UNAWARE OF SON’S BUSINESS

News also emerged that Hutchinson and Marshall-Williams’ son, Jason, was operating a business on the state-owned property. Hutchinson said he did not know. Holness has said steps should be taken to terminate any arrangements that allow for non-farm commercial operations on the lands.

The Holland Estate is located in the St Elizabeth North Western constituency which Hutchinson represents in Parliament for the ruling Jamaica Labour Party (JLP).

The SCJ said it did not know that Jason was doing business on the lands, and neither could the entity speak definitively on whether it was aware that Holland Producers was leasing lands and charging farmers $9,000 per acre.

The issue of the sublease has emerged as a concern since Holland Producers was never in formal lease arrangement with the Government.

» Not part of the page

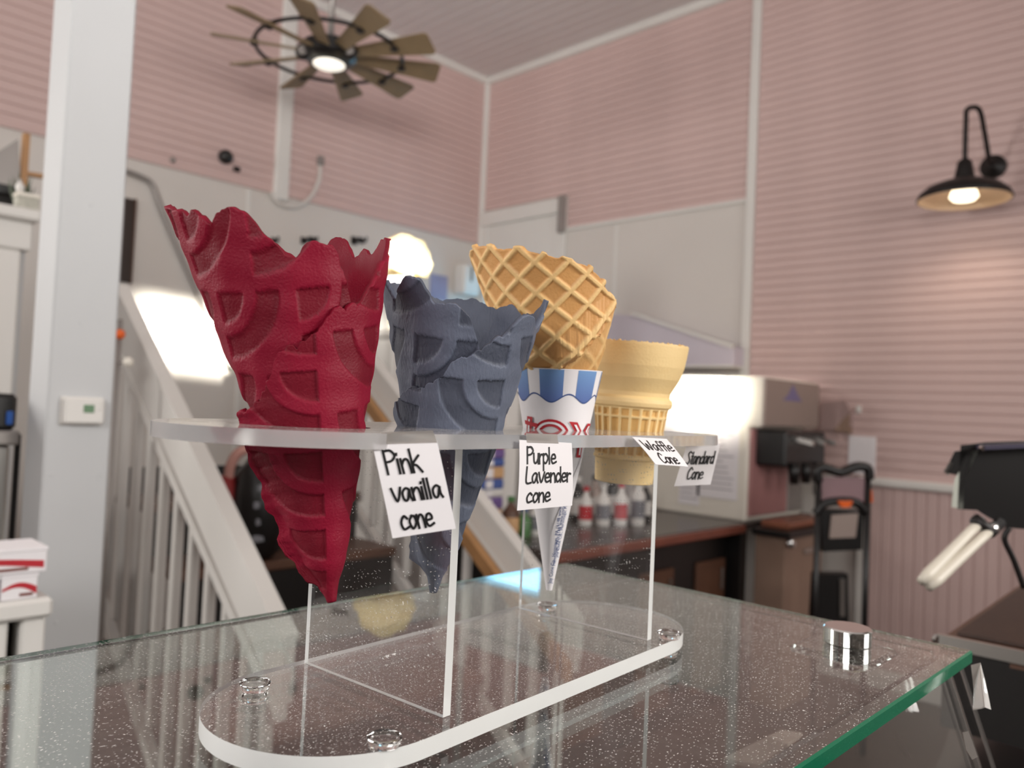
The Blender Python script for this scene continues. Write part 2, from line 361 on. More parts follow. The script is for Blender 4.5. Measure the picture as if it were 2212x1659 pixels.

The SCJ had given the company 12 months as part of a “due diligence” period during which to determine whether it wanted to use the lands for farming, and according to Hutchinson, to clear the land of cattle.

That period ended on June 30, and with the prime minister halting all ongoing SCJ land transactions in progress and transferring Holland Estate to the Agricultural Investment Corporation, the future of Holland Producers’ engagement with the property is uncertain.

The Government says 184 farmers were allotted lands on the estate.

Hutchinson has explained that he needed to act quickly after the lands were returned to the Government last year to prevent squatting and cattle invasion.

Holness has taken Hutchinson, a JLP deputy leader, under his wings at the Office of the Prime Minister and replaced him at MICAF with Leslie Campbell.

RADA has been one of the key government bodies supporting farmers.

Mark Lee, its deputy parish manager for St Elizabeth, is a director of Holland Producers.

The Opposition People’s National Party had called for the Integrity Commission to probe the issue.